Foreign Secretary Liz Truss, who arrived in Kyiv today, said the attack was "straight out of the Kremlin playbook".

"Reports of alleged abnormal military activity by Ukraine in Donbas are a blatant attempt by the Russian government to fabricate pretexts for invasion," she tweeted. "This is straight out of the Kremlin playbook."

Speaking during meetings with Ukranian officials, Truss announced the UK was increasing its funding to operations in the country to £100m, saying Russia must "think again".

"Despite their claims, Russia's military build up shows no sign of slowing," she said. "There is currently no evidence that their forces are withdrawing, and we need Russia to step back from the brink. They must take the path of diplomacy."

She said there continued to be a "significant chance" of further offensive action by Russia.

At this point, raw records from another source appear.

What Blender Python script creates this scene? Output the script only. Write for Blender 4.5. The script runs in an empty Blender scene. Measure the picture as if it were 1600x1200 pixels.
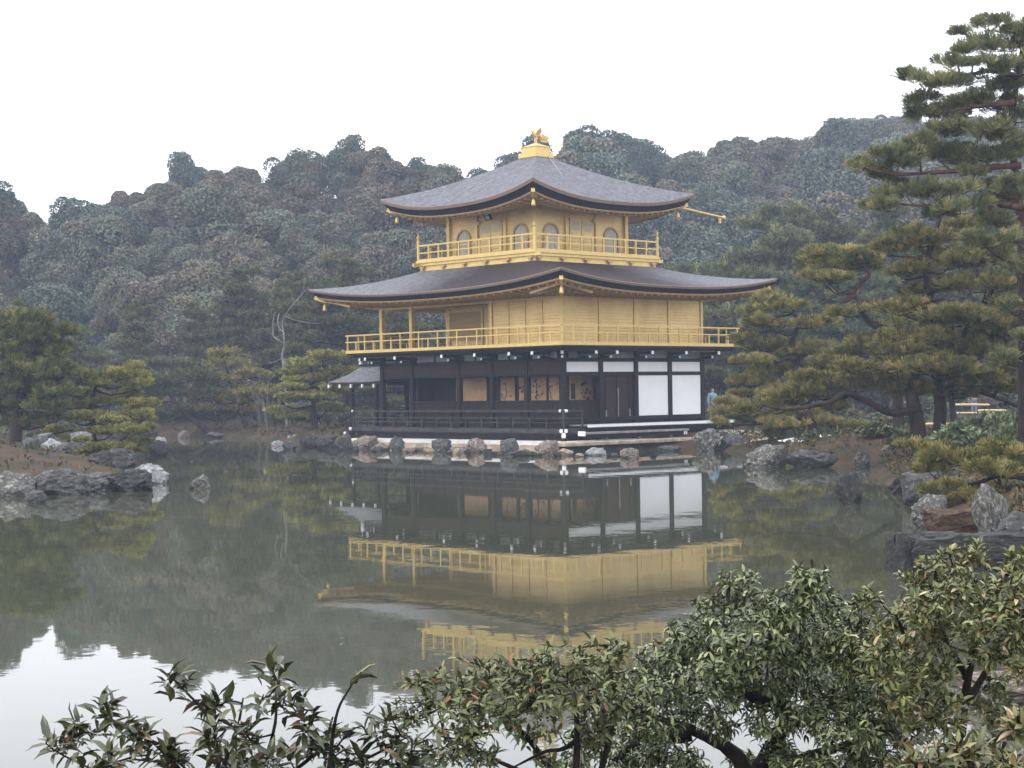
import bpy, math, random
import numpy as np
from mathutils import Vector, Matrix, noise as mnoise
R = math.radians
rnd = random.Random(7)
NR = np.random.default_rng(11)
sc = bpy.context.scene
COL = sc.collection

# ------------------------------------------------------------------ camera
YAW, PITCH, ROLL, FPX = 2.3944, 0.0038, -0.0141, 2655.1
CAM = np.array([48.90, -48.12, 2.45])
FW = np.array([math.cos(YAW)*math.cos(PITCH), math.sin(YAW)*math.cos(PITCH), math.sin(PITCH)])
RT0 = np.array([math.sin(YAW), -math.cos(YAW), 0.0])
UP0 = np.cross(RT0, FW)
RT = RT0*math.cos(ROLL) + UP0*math.sin(ROLL)
UP = UP0*math.cos(ROLL) - RT0*math.sin(ROLL)
cd = bpy.data.cameras.new('camera')
cam = bpy.data.objects.new('camera', cd)
COL.objects.link(cam)
cam.matrix_world = Matrix(((RT[0], UP[0], -FW[0], CAM[0]), (RT[1], UP[1], -FW[1], CAM[1]),
                           (RT[2], UP[2], -FW[2], CAM[2]), (0, 0, 0, 1)))
cd.sensor_width = 36.0
cd.lens = FPX/1600*36.0
cd.clip_start = 0.1
cd.clip_end = 3000
sc.camera = cam

# ------------------------------------------------------------------ world: overcast winter sky
SUN_EL, SUN_AZ = R(48), R(-100)       # azimuth measured from +X, light comes from the camera's left and behind
w = bpy.data.worlds.new('World')
sc.world = w
w.use_nodes = True
nt = w.node_tree
nt.nodes.clear()
wo = nt.nodes.new('ShaderNodeOutputWorld')
sky = nt.nodes.new('ShaderNodeTexSky')
sky.sky_type = 'NISHITA'
sky.sun_disc = False
sky.sun_elevation = SUN_EL
sky.sun_rotation = math.pi/2 - SUN_AZ
sky.dust_density = 6
b1 = nt.nodes.new('ShaderNodeBackground')
b1.inputs[1].default_value = 0.05
hs = nt.nodes.new('ShaderNodeHueSaturation')
hs.inputs['Saturation'].default_value = 0.4
nt.links.new(sky.outputs[0], hs.inputs['Color'])
nt.links.new(hs.outputs[0], b1.inputs[0])
b2 = nt.nodes.new('ShaderNodeBackground')      # the even cloud deck in front of that sky
tc = nt.nodes.new('ShaderNodeTexCoord')
nz = nt.nodes.new('ShaderNodeTexNoise')
nz.inputs['Scale'].default_value = 2.2
nz.inputs['Detail'].default_value = 4
mr = nt.nodes.new('ShaderNodeMapRange')
mr.inputs[1].default_value, mr.inputs[2].default_value = 0.3, 0.7
mr.inputs[3].default_value, mr.inputs[4].default_value = 0.92, 1.08
nt.links.new(tc.outputs['Generated'], nz.inputs['Vector'])
nt.links.new(nz.outputs[0], mr.inputs[0])
vm = nt.nodes.new('ShaderNodeVectorMath')
vm.operation = 'SCALE'
vm.inputs[0].default_value = (0.975, 0.99, 1.045)
nt.links.new(mr.outputs[0], vm.inputs['Scale'])
nt.links.new(vm.outputs[0], b2.inputs[0])
b2.inputs[1].default_value = 1.9
ad = nt.nodes.new('ShaderNodeAddShader')
nt.links.new(b1.outputs[0], ad.inputs[0])
nt.links.new(b2.outputs[0], ad.inputs[1])
nt.links.new(ad.outputs[0], wo.inputs[0])

sl = bpy.data.lights.new('sun', 'SUN')
sl.energy = 0.7
sl.angle = R(40)
sl.color = (1.0, 0.97, 0.92)
so = bpy.data.objects.new('sun', sl)
COL.objects.link(so)
sd = Vector((math.cos(SUN_AZ)*math.cos(SUN_EL), math.sin(SUN_AZ)*math.cos(SUN_EL), math.sin(SUN_EL)))
so.rotation_euler = sd.to_track_quat('Z', 'Y').to_euler()
so.location = (0, 0, 80)

sc.view_settings.view_transform = 'Standard'
sc.view_settings.look = 'None'
sc.view_settings.exposure = 0.10
sc.view_settings.gamma = 1.0
sc.view_settings.use_curve_mapping = False
cy = sc.cycles
cy.max_bounces = 7
cy.diffuse_bounces = 3
cy.glossy_bounces = 3
cy.transmission_bounces = 3
cy.transparent_max_bounces = 4
cy.volume_bounces = 1
cy.caustics_reflective = False
cy.caustics_refractive = False

# ------------------------------------------------------------------ helpers: picture point -> place in the world
def ray(px, py):
    return FW*FPX + RT*(px-800) + UP*(600-py)
def at(px, py, v):
    return CAM + ray(px, py)*(v/FPX)
def on_z(px, py, z=0.0):
    d = ray(px, py)
    return CAM + d*((z-CAM[2])/d[2])
FH = np.array([math.cos(YAW), math.sin(YAW), 0.0])     # level forward
def uv_xy(u, v):
    return CAM[0] + RT0[0]*u + FH[0]*v, CAM[1] + RT0[1]*u + FH[1]*v
def xy_uv(x, y):
    dx, dy = x-CAM[0], y-CAM[1]
    return dx*RT0[0] + dy*RT0[1], dx*FH[0] + dy*FH[1]

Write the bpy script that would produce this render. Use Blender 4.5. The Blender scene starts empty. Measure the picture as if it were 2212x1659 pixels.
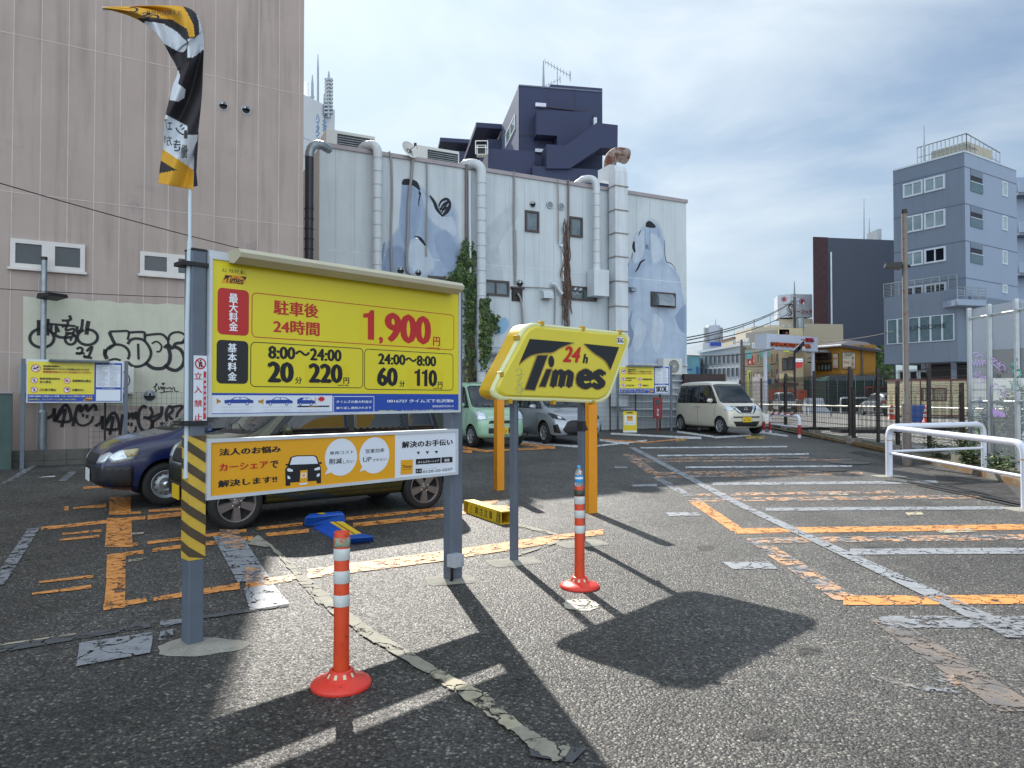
import bpy, bmesh, math, random
from mathutils import Vector, Matrix
from mathutils.bvhtree import BVHTree
random.seed(7)
SC = bpy.context.scene
COL = SC.collection
R = math.radians
# ------------------------------------------------------------ camera
FPX, CU, CV, EYE, PITCH = 1535.0, 1106.0, 829.5, 1.5, math.atan(30.5/1535.0)
cd = bpy.data.cameras.new('camera'); cam = bpy.data.objects.new('camera', cd); COL.objects.link(cam)
cam.location = (0, 0, EYE); cam.rotation_euler = (math.pi/2 + PITCH, 0, 0)
cd.sensor_width = 36.0; cd.lens = 36.0*FPX/2212.0; cd.clip_start = .05; cd.clip_end = 3000
SC.camera = cam
# ------------------------------------------------------------ sun and sky
SUN_EL, SUN_AZ = R(36.0), R(15.2)          # azimuth measured to the left of the view axis
sd = bpy.data.lights.new('sun', 'SUN'); sun = bpy.data.objects.new('sun', sd); COL.objects.link(sun)
sd.energy = 3.3; sd.angle = R(0.6); sd.color = (1.0, .95, .87)
sdir = Vector((-math.sin(SUN_AZ)*math.cos(SUN_EL), math.cos(SUN_AZ)*math.cos(SUN_EL), math.sin(SUN_EL)))
sun.rotation_euler = sdir.to_track_quat('Z', 'Y').to_euler(); sun.location = sdir*60
W = bpy.data.worlds.new('World'); SC.world = W; W.use_nodes = True
nt = W.node_tree; nt.nodes.clear()
def N(tree, typ, **kw):
    n = tree.nodes.new(typ)
    for k, v in kw.items():
        if k.startswith('i_'): n.inputs[k[2:].replace('_', ' ')].default_value = v
        else: setattr(n, k, v)
    return n
def L(tree, a, b): tree.links.new(a, b)
def math_node(tree, op, a, b=None, clamp=False):
    n = tree.nodes.new('ShaderNodeMath'); n.operation = op; n.use_clamp = clamp
    for i, x in enumerate((a, b)):
        if x is None: continue
        if isinstance(x, (int, float)): n.inputs[i].default_value = x
        else: tree.links.new(x, n.inputs[i])
    return n.outputs[0]
sky = N(nt, 'ShaderNodeTexSky', sky_type='NISHITA', sun_disc=False, sun_elevation=SUN_EL, sun_rotation=-SUN_AZ, air_density=1.0, dust_density=1.6, ozone_density=1.6)
tc = N(nt, 'ShaderNodeTexCoord')
mp = N(nt, 'ShaderNodeMapping'); mp.inputs['Scale'].default_value = (1.0, 1.0, 2.6); mp.inputs['Rotation'].default_value = (0.1, R(-14), 0.3)
L(nt, tc.outputs['Generated'], mp.inputs['Vector'])
nz = N(nt, 'ShaderNodeTexNoise', i_Scale=2.1, i_Detail=7.0, i_Roughness=.55, i_Distortion=.5); L(nt, mp.outputs[0], nz.inputs['Vector'])
cr = N(nt, 'ShaderNodeValToRGB'); cr.color_ramp.elements[0].position = .40; cr.color_ramp.elements[1].position = .66
cr.color_ramp.elements[0].color = (.0, .0, .0, 1); cr.color_ramp.elements[1].color = (1, 1, 1, 1)
L(nt, nz.outputs[0], cr.inputs[0])
# thin cloud is whiter and brighter towards the sun; extra brightness behind the viewer and overhead, out of view, is added fill
geo = N(nt, 'ShaderNodeNewGeometry')
dotn = N(nt, 'ShaderNodeVectorMath', operation='DOT_PRODUCT'); L(nt, tc.outputs['Generated'], dotn.inputs[0]); dotn.inputs[1].default_value = sdir
toward = N(nt, 'ShaderNodeMapRange', i_From_Min=.2, i_From_Max=1.0, i_To_Min=0.0, i_To_Max=1.0); L(nt, dotn.outputs['Value'], toward.inputs['Value'])
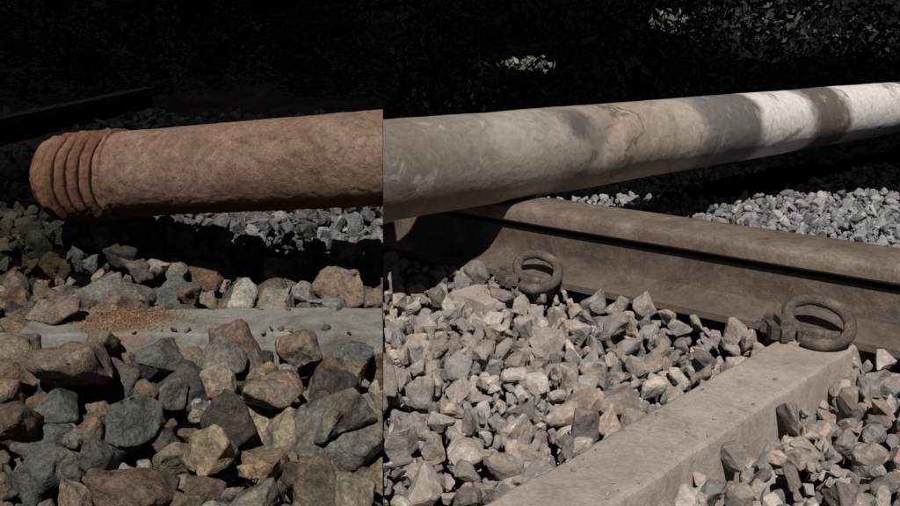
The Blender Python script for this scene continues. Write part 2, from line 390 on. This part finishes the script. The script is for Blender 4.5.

"If not, why are there 100,000 troops on the border with Ukraine. But Russia can still take the path of diplomacy," she said. "They can de-escalate, they can move their troops away from the border, and I believe that is in the interest of European security, but it is also in Russia's interests."

Jen Stoltenberg, Nato's secretary general, also believed the incident was a pretext for an armed attack by Russia on Ukraine. 

"There’s still no certainty as to Russia’s intentions ... we’ve seen attempts to stage a pretext, false flag operations, to provide an excuse to invade," he said. 

The warnings came as Russia continued to reinforce its position, including moving an additional 7,000 troops to its positions near the border.

Western officials have dismissed claims by Russia that it is withdrawing forces following routine military operations, with Stoltenberg saying on Wednesday there was "no sign" of a legitimate de-escalation by Russia.